━━━ Information supplied

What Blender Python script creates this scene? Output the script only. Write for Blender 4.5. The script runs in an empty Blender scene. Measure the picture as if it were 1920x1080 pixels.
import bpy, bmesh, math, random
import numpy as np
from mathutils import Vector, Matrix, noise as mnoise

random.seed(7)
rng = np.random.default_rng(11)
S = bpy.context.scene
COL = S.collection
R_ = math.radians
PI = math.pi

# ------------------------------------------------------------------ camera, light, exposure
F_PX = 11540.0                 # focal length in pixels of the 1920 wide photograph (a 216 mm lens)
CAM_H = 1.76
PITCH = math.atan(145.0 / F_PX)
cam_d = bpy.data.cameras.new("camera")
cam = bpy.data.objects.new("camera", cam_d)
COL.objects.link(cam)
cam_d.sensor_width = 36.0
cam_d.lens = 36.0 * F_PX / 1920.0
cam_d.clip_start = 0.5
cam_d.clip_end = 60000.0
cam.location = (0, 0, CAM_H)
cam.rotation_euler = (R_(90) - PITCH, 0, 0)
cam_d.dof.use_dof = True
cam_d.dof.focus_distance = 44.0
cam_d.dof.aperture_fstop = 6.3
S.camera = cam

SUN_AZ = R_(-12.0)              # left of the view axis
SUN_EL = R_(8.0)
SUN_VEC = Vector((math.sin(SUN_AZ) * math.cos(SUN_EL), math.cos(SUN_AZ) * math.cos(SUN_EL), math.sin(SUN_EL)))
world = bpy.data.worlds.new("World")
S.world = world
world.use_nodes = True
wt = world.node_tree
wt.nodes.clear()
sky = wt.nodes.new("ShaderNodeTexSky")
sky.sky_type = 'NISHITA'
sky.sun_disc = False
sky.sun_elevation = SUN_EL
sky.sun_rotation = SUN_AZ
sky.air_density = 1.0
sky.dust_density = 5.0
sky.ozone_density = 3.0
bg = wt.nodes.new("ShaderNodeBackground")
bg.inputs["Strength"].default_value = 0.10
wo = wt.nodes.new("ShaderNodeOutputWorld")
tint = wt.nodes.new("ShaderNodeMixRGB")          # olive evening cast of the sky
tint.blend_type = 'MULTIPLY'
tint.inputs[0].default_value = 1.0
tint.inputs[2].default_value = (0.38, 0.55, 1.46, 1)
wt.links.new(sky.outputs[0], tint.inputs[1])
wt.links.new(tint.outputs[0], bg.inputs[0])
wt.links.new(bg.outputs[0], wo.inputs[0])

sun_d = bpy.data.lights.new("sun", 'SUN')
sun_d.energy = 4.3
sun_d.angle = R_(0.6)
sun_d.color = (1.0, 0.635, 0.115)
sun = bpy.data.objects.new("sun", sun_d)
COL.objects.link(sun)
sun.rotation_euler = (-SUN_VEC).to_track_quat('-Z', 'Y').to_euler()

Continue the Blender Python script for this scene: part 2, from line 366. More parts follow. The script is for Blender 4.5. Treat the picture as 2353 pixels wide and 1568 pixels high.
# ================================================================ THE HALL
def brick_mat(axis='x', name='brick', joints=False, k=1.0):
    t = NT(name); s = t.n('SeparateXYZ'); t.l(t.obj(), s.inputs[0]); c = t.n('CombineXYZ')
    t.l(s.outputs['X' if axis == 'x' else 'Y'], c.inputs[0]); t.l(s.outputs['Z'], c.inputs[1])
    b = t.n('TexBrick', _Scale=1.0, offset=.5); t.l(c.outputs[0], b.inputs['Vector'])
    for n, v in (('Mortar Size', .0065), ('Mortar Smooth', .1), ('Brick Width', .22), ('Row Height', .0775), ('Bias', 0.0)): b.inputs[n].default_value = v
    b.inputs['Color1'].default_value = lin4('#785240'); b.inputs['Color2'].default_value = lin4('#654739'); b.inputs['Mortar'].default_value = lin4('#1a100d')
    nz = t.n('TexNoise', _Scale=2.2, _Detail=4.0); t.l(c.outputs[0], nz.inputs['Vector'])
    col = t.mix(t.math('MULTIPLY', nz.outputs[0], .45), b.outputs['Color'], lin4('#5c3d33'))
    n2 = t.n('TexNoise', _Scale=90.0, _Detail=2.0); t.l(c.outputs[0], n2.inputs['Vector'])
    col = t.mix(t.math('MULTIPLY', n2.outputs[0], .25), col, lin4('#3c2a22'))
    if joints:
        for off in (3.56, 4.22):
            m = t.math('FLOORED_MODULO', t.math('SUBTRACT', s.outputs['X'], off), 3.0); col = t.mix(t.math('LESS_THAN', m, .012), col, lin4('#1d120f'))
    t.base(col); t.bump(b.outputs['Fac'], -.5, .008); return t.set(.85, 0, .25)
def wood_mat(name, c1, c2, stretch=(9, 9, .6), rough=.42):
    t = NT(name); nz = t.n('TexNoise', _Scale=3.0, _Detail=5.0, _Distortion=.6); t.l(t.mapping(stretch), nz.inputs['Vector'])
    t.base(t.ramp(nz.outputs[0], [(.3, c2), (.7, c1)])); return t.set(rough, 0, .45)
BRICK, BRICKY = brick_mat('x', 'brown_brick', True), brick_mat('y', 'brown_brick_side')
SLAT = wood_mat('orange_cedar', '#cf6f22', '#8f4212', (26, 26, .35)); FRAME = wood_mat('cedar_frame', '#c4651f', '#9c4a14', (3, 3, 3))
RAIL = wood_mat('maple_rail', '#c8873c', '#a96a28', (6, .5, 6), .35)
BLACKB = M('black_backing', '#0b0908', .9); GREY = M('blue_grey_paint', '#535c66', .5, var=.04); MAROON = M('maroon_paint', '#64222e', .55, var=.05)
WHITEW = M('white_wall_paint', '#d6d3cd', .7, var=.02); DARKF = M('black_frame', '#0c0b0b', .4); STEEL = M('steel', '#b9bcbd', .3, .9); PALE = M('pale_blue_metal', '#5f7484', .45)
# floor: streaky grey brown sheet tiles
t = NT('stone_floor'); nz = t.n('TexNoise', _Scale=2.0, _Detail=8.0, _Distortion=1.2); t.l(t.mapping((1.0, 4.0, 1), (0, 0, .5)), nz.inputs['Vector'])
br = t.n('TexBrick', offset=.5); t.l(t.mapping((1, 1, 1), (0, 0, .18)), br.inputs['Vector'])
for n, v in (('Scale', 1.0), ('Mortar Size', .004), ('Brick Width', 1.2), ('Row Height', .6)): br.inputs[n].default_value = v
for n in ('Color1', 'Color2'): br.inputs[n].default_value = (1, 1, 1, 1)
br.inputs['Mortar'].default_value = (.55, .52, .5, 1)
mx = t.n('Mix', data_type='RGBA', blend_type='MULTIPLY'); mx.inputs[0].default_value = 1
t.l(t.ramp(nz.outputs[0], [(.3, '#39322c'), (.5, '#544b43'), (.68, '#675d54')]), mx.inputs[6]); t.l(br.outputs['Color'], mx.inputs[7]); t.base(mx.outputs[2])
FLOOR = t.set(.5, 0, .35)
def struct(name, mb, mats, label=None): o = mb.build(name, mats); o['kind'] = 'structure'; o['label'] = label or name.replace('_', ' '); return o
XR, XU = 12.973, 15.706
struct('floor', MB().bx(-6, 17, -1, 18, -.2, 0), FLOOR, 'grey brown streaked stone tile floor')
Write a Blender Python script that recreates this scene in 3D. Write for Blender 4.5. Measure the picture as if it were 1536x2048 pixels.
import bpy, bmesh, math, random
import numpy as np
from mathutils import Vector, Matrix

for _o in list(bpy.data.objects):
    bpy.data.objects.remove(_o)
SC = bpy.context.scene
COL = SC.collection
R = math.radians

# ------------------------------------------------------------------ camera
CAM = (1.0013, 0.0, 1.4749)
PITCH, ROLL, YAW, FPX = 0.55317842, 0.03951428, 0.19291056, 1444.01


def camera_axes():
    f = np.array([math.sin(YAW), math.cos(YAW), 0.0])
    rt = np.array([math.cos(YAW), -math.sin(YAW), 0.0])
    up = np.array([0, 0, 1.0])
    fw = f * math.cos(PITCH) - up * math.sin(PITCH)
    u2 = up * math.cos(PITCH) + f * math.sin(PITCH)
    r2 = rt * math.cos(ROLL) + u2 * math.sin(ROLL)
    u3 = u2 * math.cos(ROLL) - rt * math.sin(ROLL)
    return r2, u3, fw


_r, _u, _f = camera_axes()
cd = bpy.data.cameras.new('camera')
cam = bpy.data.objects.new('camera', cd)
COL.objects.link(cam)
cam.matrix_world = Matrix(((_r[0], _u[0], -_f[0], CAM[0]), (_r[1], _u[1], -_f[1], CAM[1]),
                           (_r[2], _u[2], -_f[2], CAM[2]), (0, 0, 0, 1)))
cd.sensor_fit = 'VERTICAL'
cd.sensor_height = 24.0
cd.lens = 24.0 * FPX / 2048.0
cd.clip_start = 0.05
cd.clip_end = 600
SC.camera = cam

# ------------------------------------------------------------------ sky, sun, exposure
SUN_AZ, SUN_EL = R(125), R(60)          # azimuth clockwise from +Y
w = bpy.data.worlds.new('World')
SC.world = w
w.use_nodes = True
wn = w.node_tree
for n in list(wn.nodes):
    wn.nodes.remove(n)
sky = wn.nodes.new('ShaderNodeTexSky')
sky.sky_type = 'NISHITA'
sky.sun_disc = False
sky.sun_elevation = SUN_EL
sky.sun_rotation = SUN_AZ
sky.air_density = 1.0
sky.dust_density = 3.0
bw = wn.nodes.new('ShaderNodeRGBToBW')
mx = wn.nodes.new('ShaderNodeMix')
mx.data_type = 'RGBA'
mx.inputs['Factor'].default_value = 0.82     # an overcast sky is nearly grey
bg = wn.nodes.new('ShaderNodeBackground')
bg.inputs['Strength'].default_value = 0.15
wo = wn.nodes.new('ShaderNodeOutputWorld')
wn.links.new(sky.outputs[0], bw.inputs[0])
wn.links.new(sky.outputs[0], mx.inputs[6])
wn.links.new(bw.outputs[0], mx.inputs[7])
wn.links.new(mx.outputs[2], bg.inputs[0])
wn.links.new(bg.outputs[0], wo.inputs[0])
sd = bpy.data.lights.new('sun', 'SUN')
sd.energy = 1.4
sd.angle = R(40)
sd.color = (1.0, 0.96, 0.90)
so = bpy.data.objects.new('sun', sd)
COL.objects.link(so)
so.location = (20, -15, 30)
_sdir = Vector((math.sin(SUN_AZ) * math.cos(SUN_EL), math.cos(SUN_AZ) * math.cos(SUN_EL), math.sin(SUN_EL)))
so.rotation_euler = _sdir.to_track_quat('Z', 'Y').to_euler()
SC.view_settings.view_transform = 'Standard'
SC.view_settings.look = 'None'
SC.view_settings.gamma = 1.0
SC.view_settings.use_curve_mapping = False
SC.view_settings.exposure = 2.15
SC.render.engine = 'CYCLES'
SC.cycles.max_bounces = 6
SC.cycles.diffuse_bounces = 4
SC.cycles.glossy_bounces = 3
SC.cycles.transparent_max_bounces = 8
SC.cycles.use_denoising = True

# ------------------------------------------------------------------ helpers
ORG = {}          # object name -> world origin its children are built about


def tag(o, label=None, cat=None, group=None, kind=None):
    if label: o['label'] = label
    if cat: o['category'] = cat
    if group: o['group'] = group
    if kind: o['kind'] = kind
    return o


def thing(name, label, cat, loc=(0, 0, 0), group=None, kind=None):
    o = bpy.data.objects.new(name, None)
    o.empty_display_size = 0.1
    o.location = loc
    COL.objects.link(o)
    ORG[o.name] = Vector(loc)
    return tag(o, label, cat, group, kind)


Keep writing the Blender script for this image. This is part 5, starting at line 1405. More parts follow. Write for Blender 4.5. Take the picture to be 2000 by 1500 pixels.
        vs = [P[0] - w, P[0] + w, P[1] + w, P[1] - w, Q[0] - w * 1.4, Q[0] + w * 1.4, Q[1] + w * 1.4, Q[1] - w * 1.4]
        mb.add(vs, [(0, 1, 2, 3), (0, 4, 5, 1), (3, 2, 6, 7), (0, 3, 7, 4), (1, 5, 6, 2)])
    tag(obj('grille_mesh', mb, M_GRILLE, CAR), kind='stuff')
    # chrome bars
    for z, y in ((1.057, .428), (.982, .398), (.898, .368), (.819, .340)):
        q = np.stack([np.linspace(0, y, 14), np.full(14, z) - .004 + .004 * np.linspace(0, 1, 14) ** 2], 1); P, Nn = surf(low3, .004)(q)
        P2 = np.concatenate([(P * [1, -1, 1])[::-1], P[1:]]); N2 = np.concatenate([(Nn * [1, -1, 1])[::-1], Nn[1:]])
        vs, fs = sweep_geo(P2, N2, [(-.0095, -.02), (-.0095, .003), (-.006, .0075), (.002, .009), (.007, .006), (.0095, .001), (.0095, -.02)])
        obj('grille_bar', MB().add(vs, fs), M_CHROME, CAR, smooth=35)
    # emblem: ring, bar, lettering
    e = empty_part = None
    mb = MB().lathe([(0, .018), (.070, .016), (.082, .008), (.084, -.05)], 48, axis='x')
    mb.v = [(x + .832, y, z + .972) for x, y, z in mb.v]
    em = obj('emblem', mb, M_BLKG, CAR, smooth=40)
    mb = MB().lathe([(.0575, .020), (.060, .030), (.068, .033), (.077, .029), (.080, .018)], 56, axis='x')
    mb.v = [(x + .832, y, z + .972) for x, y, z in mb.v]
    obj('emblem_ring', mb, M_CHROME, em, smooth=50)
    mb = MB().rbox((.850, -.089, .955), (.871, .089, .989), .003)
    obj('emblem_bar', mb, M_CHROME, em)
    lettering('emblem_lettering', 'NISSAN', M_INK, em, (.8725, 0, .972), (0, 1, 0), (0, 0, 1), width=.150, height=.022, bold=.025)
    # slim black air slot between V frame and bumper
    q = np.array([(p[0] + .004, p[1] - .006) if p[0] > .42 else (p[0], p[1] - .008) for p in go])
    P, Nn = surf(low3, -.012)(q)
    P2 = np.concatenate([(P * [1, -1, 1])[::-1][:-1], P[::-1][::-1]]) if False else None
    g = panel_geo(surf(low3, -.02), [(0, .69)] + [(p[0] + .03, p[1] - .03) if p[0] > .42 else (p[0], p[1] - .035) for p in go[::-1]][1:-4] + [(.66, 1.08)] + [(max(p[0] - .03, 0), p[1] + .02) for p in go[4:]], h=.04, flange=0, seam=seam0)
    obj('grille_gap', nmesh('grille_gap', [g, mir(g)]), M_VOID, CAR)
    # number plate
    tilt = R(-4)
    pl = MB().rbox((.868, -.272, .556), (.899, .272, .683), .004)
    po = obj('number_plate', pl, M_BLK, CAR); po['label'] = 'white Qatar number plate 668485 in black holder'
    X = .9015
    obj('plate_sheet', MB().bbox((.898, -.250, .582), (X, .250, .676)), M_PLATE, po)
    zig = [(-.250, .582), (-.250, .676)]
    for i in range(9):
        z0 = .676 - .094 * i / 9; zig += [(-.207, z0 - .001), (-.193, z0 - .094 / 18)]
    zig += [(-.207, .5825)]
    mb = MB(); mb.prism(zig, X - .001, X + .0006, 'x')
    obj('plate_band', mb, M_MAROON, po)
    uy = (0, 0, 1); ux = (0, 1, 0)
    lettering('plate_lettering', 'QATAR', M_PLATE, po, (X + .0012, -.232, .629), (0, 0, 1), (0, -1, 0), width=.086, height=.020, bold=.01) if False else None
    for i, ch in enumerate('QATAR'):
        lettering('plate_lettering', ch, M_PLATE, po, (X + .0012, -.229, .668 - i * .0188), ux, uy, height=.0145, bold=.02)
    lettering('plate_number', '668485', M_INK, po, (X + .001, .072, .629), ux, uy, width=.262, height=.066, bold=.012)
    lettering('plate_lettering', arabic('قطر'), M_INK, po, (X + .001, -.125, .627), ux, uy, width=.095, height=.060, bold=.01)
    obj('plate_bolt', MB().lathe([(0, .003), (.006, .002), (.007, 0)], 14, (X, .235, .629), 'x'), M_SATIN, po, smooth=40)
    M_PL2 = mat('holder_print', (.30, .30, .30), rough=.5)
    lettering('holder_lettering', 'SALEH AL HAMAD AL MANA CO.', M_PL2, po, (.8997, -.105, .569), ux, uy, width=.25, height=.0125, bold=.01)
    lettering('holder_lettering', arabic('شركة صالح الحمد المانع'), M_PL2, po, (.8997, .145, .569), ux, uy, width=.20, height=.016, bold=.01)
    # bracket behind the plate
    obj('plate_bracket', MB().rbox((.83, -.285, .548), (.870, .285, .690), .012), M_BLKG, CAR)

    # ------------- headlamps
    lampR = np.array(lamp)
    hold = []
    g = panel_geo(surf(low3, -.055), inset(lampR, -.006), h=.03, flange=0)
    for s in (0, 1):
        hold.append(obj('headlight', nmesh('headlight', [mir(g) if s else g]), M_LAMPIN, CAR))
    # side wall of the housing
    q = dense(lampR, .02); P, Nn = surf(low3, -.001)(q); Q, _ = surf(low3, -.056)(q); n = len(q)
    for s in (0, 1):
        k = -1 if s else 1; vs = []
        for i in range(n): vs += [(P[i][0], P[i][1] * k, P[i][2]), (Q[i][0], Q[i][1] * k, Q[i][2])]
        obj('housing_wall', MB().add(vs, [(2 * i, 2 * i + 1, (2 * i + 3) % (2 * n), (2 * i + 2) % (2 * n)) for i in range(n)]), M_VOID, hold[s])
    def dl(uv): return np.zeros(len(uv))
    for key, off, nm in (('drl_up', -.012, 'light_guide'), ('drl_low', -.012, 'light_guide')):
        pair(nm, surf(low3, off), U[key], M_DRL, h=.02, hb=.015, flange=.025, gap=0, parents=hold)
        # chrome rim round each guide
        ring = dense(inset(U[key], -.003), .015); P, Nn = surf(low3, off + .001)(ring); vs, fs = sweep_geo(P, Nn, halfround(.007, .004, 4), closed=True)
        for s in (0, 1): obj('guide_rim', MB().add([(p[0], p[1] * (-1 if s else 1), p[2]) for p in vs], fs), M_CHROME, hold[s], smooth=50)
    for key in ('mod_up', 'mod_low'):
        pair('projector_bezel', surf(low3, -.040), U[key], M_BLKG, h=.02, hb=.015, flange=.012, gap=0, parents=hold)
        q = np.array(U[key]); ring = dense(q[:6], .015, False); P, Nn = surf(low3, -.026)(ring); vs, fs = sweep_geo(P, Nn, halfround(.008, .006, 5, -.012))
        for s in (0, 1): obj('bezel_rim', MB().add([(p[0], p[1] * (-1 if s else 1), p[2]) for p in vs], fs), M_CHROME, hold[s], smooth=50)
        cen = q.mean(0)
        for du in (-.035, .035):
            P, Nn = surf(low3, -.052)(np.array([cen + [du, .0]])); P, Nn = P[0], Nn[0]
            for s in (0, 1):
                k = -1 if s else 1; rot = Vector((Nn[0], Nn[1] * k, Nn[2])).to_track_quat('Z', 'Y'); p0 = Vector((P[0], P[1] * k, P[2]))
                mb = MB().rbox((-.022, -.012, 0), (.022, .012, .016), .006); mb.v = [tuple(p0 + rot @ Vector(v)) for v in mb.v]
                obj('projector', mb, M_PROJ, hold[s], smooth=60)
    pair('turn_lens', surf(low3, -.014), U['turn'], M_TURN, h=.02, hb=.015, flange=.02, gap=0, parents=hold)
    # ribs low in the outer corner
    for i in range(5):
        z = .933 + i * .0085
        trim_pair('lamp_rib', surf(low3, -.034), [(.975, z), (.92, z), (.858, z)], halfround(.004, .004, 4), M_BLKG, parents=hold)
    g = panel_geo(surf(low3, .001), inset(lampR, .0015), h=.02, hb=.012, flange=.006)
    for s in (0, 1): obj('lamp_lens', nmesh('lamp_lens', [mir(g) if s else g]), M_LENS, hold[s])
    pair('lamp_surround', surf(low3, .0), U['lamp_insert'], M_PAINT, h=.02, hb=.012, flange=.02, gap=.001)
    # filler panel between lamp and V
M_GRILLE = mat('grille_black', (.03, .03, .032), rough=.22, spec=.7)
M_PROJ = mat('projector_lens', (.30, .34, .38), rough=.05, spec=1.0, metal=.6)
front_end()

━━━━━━

* _Exercise instructions_: Write out, from the lines above, only those from the line with "Write a Blender" to the line with "return r2, u3, fw", exactly as given, including the first and the last.

* _Written reply_:
Write a Blender Python script that recreates this scene in 3D. Write for Blender 4.5. Measure the picture as if it were 1536x2048 pixels.
import bpy, bmesh, math, random
import numpy as np
from mathutils import Vector, Matrix

for _o in list(bpy.data.objects):
    bpy.data.objects.remove(_o)
SC = bpy.context.scene
COL = SC.collection
R = math.radians

# ------------------------------------------------------------------ camera
CAM = (1.0013, 0.0, 1.4749)
PITCH, ROLL, YAW, FPX = 0.55317842, 0.03951428, 0.19291056, 1444.01


def camera_axes():
    f = np.array([math.sin(YAW), math.cos(YAW), 0.0])
    rt = np.array([math.cos(YAW), -math.sin(YAW), 0.0])
    up = np.array([0, 0, 1.0])
    fw = f * math.cos(PITCH) - up * math.sin(PITCH)
    u2 = up * math.cos(PITCH) + f * math.sin(PITCH)
    r2 = rt * math.cos(ROLL) + u2 * math.sin(ROLL)
    u3 = u2 * math.cos(ROLL) - rt * math.sin(ROLL)
    return r2, u3, fw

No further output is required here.